More of the series:  is here.

Thursday, January 20, 2011

Type Baby

I've never entertained the thought of putting a 'watermark' on my photos until, well, just now.  Firstly, I'm just monkeying around with the camera, having fun.  There are quadzillions of people who take their photography seriously and who are extremely talented.  I see it on Flickr every day as I cruise through my contacts' photos.  These are people who know what the buttons on their camera can do.  Me, honestly, not so much.

I've also not wanted to watermark anything because it would mean, to me if no one else, that I thought I was fancy, which could lead me to start taking the whole thing seriously.  And I really just want it to be fun.  An escape of sorts.  Goofing around, for sure.  But then yesterday, I googled myself, something I don't do that often since it can be damaging to my fragile and dainty little ego, and lo and behold, people are posting my photos.  Weird.  Cool.  And it seems like I'm being linked back to, so I don't have a huge problem with that.  (If they hadn't linked back to me and credited me, I guess I'd never have found them).  So, I don't know if I'll stick to putting my name on my photos.  Maybe some of them?  It's an experiment.

Well, speaking of fun.  I've been thinking about the lines in the above photo for a while, and finally had some time to do the typing.  Took me a few tries.  Here it is on Flickr if you want to see it in a different format.

Okay, so it's interesting, other people linking to, maybe even copying your photos, on the web.  Partly it doesn't matter to me that much because I have no hope of making money off of them, you know?  And partly because my artistic ego is more tied to my writing.  Not that I'm making a mint off of that either, ha.  As my three faithful readers of this blog know, the book I'm hoping to get published is an experimental-ish novel about the possibility of a woman art forger.  I'm deep into the writing of another book by now, but it's interesting how it's impossible to shake the previous obsession.  All those years of thinking about what it means to fake something, what a fake is, and how this affects us as viewers, as consumers.  Hmmm.

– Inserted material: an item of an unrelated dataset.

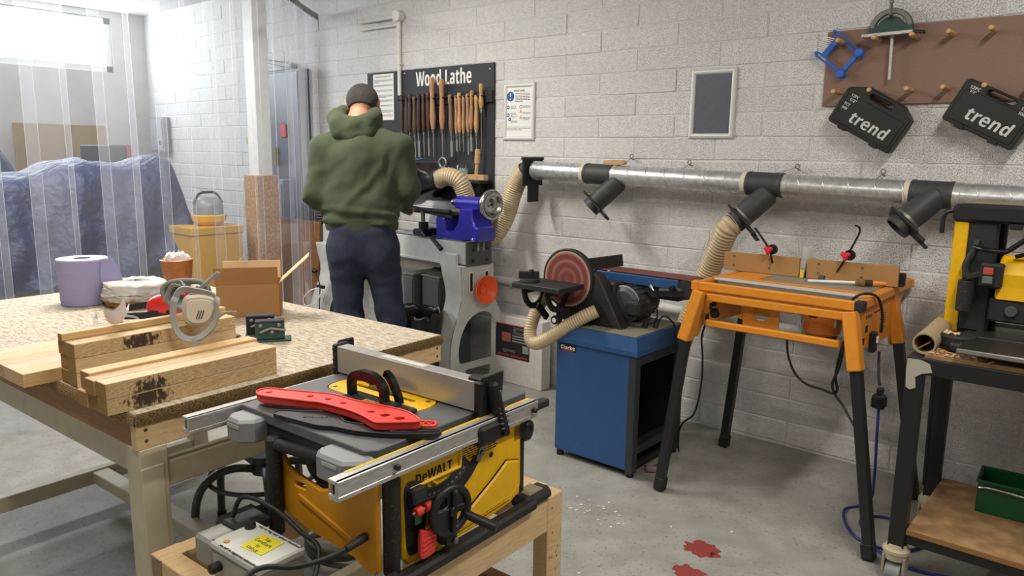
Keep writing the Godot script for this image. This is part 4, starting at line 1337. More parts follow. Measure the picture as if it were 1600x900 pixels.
	part("cup", MB.new().ball(V(0.02, 0.045, -0.1), V(0.055, 0.042, 0.026), 20, 10), mat(C("a81a1e"), 0.3), em)
	part("headband", MB.new().strap(smooth([V(0.03, 0.03, 0.058), V(-0.05, 0.022, 0.06), V(-0.15, 0.016, 0.03), V(-0.175, 0.015, -0.03), V(-0.14, 0.018, -0.1), V(-0.04, 0.03, -0.13), V(0.02, 0.04, -0.128)], 6), V(0, 1, 0), 0.022, 0.005), M.black, em)
	part("pivot", MB.new().cyl(V(0.04, 0.032, 0.058), V(0.04, 0.032, 0.066), 0.009), M.black, em)
	# grey respirator / mask draped on the stack
	var rp := bthing("respirator", "grey half-mask respirator with a beige filter cup hanging over the timber stack", "respirator", V(-0.262, BT + 0.108, -0.31))
	var gm := mat(C("9a9b99"), 0.6)
	var gd := mat(C("7d7f7c"), 0.6)
	# local frame for the cup: faces the camera's side
	var F := Basis(Vector3.UP, deg_to_rad(50))
	var cupb := MB.new()
	cupb.t = xf(V(0.014, 0.040, 0.0), F)
	var outl := spline2([Vector2(-0.04, 0.038), Vector2(0.0, 0.045), Vector2(0.038, 0.036), Vector2(0.046, 0.02), Vector2(0.028, -0.022), Vector2(0.008, -0.04), Vector2(-0.02, -0.042), Vector2(-0.042, -0.03), Vector2(-0.047, 0.0)], 5)
	cupb.prism(outl, 0.026, 0.008)
	part("filter_cup", cupb, mat(C("c7bda8"), 0.45), rp, "rounded beige cup")
	var face := MB.new()
	face.t = xf(V(0.014, 0.040, 0.0), F) * xf(V(0, 0, 0.024), Basis().scaled(Vector3(0.78, 0.74, 1)))
	face.prism(outl, 0.005, 0.003)
	part("cup_face", face, mat(C("cdc4b0"), 0.4), rp)
	var slots := MB.new()
	slots.t = xf(V(0.014, 0.040, 0.0), F)
	for k in 3:
		slots.beam(V(-0.012 + k * 0.006, -0.018, 0.0295), V(-0.004 + k * 0.006, 0.004, 0.0295), 0.002, 0.002, 0.0, V(0, 0, 1))
	part("slots", slots, M.darkgrey, rp)
	var rl := MB.new()
	rl.t = xf(V(0.014, 0.040, 0.0), F)
	rl.box(V(0.002, 0.043, 0.01), V(0.06, 0.006, 0.018), 0.002)
	part("red_label", rl, mat(C("7d3b3c"), 0.5), rp, "dark red label")
	var sb := MB.new()
	var loop := []
	for p in spline2([Vector2(-0.062, 0.03), Vector2(-0.045, 0.058), Vector2(-0.01, 0.055), Vector2(0.03, 0.04), Vector2(0.04, 0.0), Vector2(0.03, -0.035), Vector2(0.0, -0.063), Vector2(-0.03, -0.07), Vector2(-0.055, -0.055), Vector2(-0.066, -0.02)], 5):
		loop.append(V(0.014, 0.040, 0.0) + F * V(p.x, p.y, 0.034 if p.y < 0.03 else 0.02))
	var sides := []
	for p in loop:
		sides.append((p - V(0.008, 0.037, 0)).normalized())
	sb.strap(loop, sides, 0.015, 0.005, true)
	part("strap_loop", sb, gm, rp)
	part("strap_tail", MB.new().strap(smooth([V(0.014, 0.04, 0) + F * V(-0.02, -0.066, 0.036), V(0.014, 0.04, 0) + F * V(-0.015, -0.085, 0.04), V(0.014, 0.04, 0) + F * V(-0.01, -0.108, 0.042)], 4), F * V(1, 0, 0), 0.013, 0.0025), gm, rp)
	part("strap_end", MB.new().strap(smooth([V(0.014, 0.04, 0) + F * V(0.028, -0.03, 0.03), V(0.014, 0.04, 0) + F * V(0.055, -0.008, 0.015), V(0.014, 0.04, 0) + F * V(0.085, -0.008, 0.01)], 5), F * V(0, 1, 0.3), 0.007, 0.002), gm, rp)
	var mk := []
	for i in 9:
		var t := i / 8.0
		var row := []
		for j in 28:
			var a := TAU * j / 28
			var r := 0.052 * (1.0 - 0.5 * t * t)
			row.append(V(-0.07, 0.062, -0.02) + F * V(cos(a) * r * 1.15 - 0.02, sin(a) * r * 0.8 + 0.012 * cos(a) * cos(a), -0.02 - 0.05 * t))
		mk.append(row)
	part("face_piece", MB.new().sheet(mk, true), mat(C("808380"), 0.65, 0, {"two": true}), rp, "soft grey face piece")
	var rim := []
	for p in mk[0]:
		rim.append(p)
	part("seal_rim", MB.new().tube(rim, 0.006, 8, false, true), gd, rp)
	for q in [[V(-0.09, 0.09, 0.0), V(-0.06, 0.105, 0.01), V(-0.02, 0.085, 0.02), V(0.0, 0.10, 0.0)], [V(-0.015, 0.075, 0.02), V(0.0, 0.105, -0.02), V(0.005, 0.128, -0.05), V(0.0, 0.122, -0.055)], [V(-0.10, 0.055, 0.04), V(-0.07, 0.10, 0.03), V(-0.035, 0.08, 0.0), V(-0.01, 0.07, -0.01)]]:
		part("head_strap", MB.new().strap(smooth(q, 6), V(0.4, 0.5, 0.6), 0.014, 0.0025), gm, rp)
	# crumpled paper scrap, safety glasses
	var sc := bthing("paper_scrap", "small curled white paper scrap perched on the timber strip", "paper", V(-0.33, BT + 0.1275, -0.128), 0.9)
	var rows := []
	for i in 9:
		var row := []
		for j in 9:
			var u := i / 8.0 - 0.5
			var v := j / 8.0 - 0.5
			row.append(V(u * 0.05, 0.001 + 0.16 * u * u * 0.5 + 0.12 * v * v + 0.022 * (u - v), -v * 0.045))
		rows.append(row)
	part("sheet", MB.new().sheet(rows), mat(C("eceaf0"), 0.8, 0, {"two": true}), sc)
	var prn := MB.new()
	prn.t = xf(V(0, 0.004, 0), rot(Vector3.RIGHT, -90))
	part("print", prn.text("USE DRY", 0.004, xf(V(0, 0, 0)), 0.0003), M.ink, sc)
	var gl := bthing("safety_glasses", "clear safety glasses lying on the bench behind the thin timber strip", "glasses", V(-0.86, BT, -0.30), -0.4)
	var clear := mat(Color(0.9, 0.92, 0.93), 0.06, 0, {"alpha": 0.25})
	for s in [-1, 1]:
		var b := MB.new()
		b.t = xf(V(0.034 * s, 0.022, 0), rot(Vector3.UP, 12.0 * s))
		b.prism(rrect(0.058, 0.042, 0.016, 4), 0.002, 0.0005)
		part("lens", b, clear, gl)
		part("arm", MB.new().strap(smooth([V(0.064 * s, 0.03, 0), V(0.068 * s, 0.03, -0.05), V(0.062 * s, 0.02, -0.11), V(0.055 * s, 0.006, -0.125)], 5), V(0, 1, 0), 0.007, 0.0025), clear, gl)
	part("bridge", MB.new().tube([V(-0.008, 0.03, 0.002), V(0, 0.033, 0.004), V(0.008, 0.03, 0.002)], 0.0025, 6), M.midgrey, gl)
	# turned amber tub with crumpled film
	var tb := bthing("amber_tub", "brown tapered tub with crumpled clear film in its mouth at the bench's far corner", "tub", V(-1.39, BT, -0.856))
	part("tub_wall", MB.new().lathe(V(0, 0, 0), Vector3.UP, [Vector2(0, 0), Vector2(0.046, 0), Vector2(0.05, 0.006), Vector2(0.062, 0.11), Vector2(0.064, 0.116), Vector2(0.061, 0.118), Vector2(0.057, 0.112), Vector2(0.046, 0.02), Vector2(0, 0.015)], 36), mat(C("a9672b"), 0.35, 0, {"tex": M.t_grain, "tri": 6.0}), tb)
	var film := []
	var fz := noise(2.6, 98, 3)
	for i in 8:
		var row := []
		for j in 24:
			var a := TAU * j / 24
			var t := i / 7.0
			row.append(V(cos(a) * 0.058 * (1 - t) , 0.112 + 0.03 * sin(t * 2.6) + 0.022 * fz.get_noise_3d(cos(a) * 2, sin(a) * 2, t * 4), -sin(a) * 0.058 * (1 - t)))
		film.append(row)
	part("film", MB.new().sheet(film, true), mat(Color(0.95, 0.93, 0.9), 0.12, 0, {"alpha": 0.35}), tb)
	# open cardboard box
	var bx := bthing("cardboard_box", "open brown cardboard box with its flaps up near the bench's far edge", "box", V(-0.605, BT, -0.796), deg_to_rad(51.5))
	var bw := 0.205
	var bh := 0.115
	var bd := 0.13
	var th := 0.003
	part("front_wall", MB.new().bx(V(-bw, 0, -th), V(0, bh, 0), 0.001), M.card, bx)
	part("back_wall", MB.new().bx(V(-bw, 0, -bd), V(0, bh, -bd + th), 0.001), M.card, bx)
	part("side_wall", MB.new().bx(V(-th, 0, -bd), V(0, bh, 0), 0.001), M.card, bx)
	part("side_wall", MB.new().bx(V(-bw, 0, -bd), V(-bw + th, bh, 0), 0.001), M.card, bx)
	part("base", MB.new().bx(V(-bw, 0, -bd), V(0, th, 0), 0.001), M.card, bx)
	part("flap", MB.new().box(V(-bw / 2 - 0.004, bh + 0.030, 0.011), V(bw, 0.064, th), 0.001, rot(Vector3.RIGHT, 20)), M.card, bx, "front flap")
	part("flap", MB.new().box(V(-bw / 2 + 0.002, bh + 0.03, -bd - 0.006), V(bw - 0.01, 0.062, th), 0.001, rot(Vector3.RIGHT, -12)), M.cardin, bx, "pale back flap")
	part("flap", MB.new().box(V(0.05, bh + 0.045, -bd / 2), V(0.13, th, bd - 0.02), 0.001, rot(Vector3.BACK, 42)), M.cardin, bx, "pale right flap")
	part("packing_strip", MB.new().strap(smooth([V(-bw + 0.03, bh - 0.02, -0.07), V(-bw + 0.045, bh + 0.04, -0.1), V(-bw + 0.085, bh + 0.085, -0.12)], 5), V(0, 0.3, 1), 0.012, 0.001), mat(Color(0.92, 0.85, 0.75), 0.15, 0, {"alpha": 0.5}), bx)
	# two green and black bracket jigs
	var jm := mat(C("2c4a46"), 0.45, 0, {"tex": M.grime, "tri": 8.0})
	for q in [[V(-0.43, BT, -0.60), 0.95, "black bolted bracket jig standing behind its green twin on the bench"], [V(-0.345, BT, -0.575), 0.95, "dark green bolted bracket jig standing on the bench beside the timber"]]:
		var j := bthing("bracket_jig", q[2], "jig", q[0], q[1], "bracket jigs on the bench")
		part("base_plate", MB.new().bx(V(-0.045, 0.0, -0.03), V(0.06, 0.006, 0.03), 0.002), jm, j)
		part("upright", MB.new().bx(V(-0.042, 0.006, 0.012), V(0.042, 0.062, 0.022), 0.003), M.black if q[0].x < -0.4 else jm, j)
		part("fence_plate", MB.new().bx(V(-0.042, 0.055, -0.02), V(0.042, 0.062, 0.022), 0.002), M.blackmatt, j)
		part("gusset", MB.new().beam(V(-0.028, 0.03, 0.026), V(0.002, 0.042, 0.026), 0.006, 0.006, 0.001).beam(V(0.002, 0.042, 0.026), V(0.046, 0.034, 0.026), 0.006, 0.006, 0.001), M.midgrey, j)
		for x in [-0.026, 0.026]:
			part("bolt", MB.new().cyl(V(x, 0.05, 0.022), V(x, 0.05, 0.0265), 0.0055, -1, 10), M.screw, j)
		part("bolt", MB.new().cyl(V(0.006, 0.03, 0.022), V(0.006, 0.03, 0.027), 0.0055, -1, 10), M.screw, j)
	var ds := bthing("wood_knot_offcut", "small dark splintered offcut lying at the right end of the back stack", "offcut", V(-0.46, BT, -0.52), 0.5)
	part("piece", MB.new().ball(V(0, 0.006, 0), V(0.028, 0.006, 0.014), 12, 8), mat(C("6d6558"), 0.7), ds)
	part("dark_bark", MB.new().box(V(0.006, 0.006, 0.014), V(0.02, 0.01, 0.008), 0.002, rot(Vector3.UP, 20)), M.ink, ds)
	var sd := bthing("paper_sheet", "flat lilac sheet of paper towel lying between the woolly pad and the tub", "paper", V(-1.38, BT, -0.80), 0.2)
	part("sheet", MB.new().bx(V(-0.06, 0.0005, -0.06), V(0.06, 0.002, 0.09), 0.0), mat(C("b5b2d8"), 0.9), sd)
const SPOS := Vector3(1.945, 0, 2.593)
const SYAW := 1.6068
func on_saw(p: Vector3) -> Vector3:
	return SPOS + Basis(Vector3.UP, SYAW) * p
func sthing(called: String, label: String, cat: String, p: Vector3, turn := 0.0) -> Node3D:
	return thing(called, label, cat, on_saw(p), SYAW + turn)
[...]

Last week I received a few books, one that I'd had on order for a while - A Closer Look: Deceptions & Discoveries.  (This is the catalogue for the show at the National Gallery in London last fall).   Then a book called, Copy, Archive, Signature: A conversation on photography, Jacques Derrida.  Haven't had enough time to spend with that at all lately.  The last is a copy of "in praise of copying" by Marcus Boon.  If you look at the bottom lefthand side of the page on the Harvard site, you can see that it's possible to download the book for free.  And I did contemplate doing that.  In the end, somehow that felt just too weird.  And also, the offering of the thing for free, made me want to pay for it even more.

So, that's all I'll say about books I don't have the time to read.  Bad habit, right. But the three of them stacked together are my small offering to the gods of publishing.  My book would look very nice intermingled.  Just sayin'.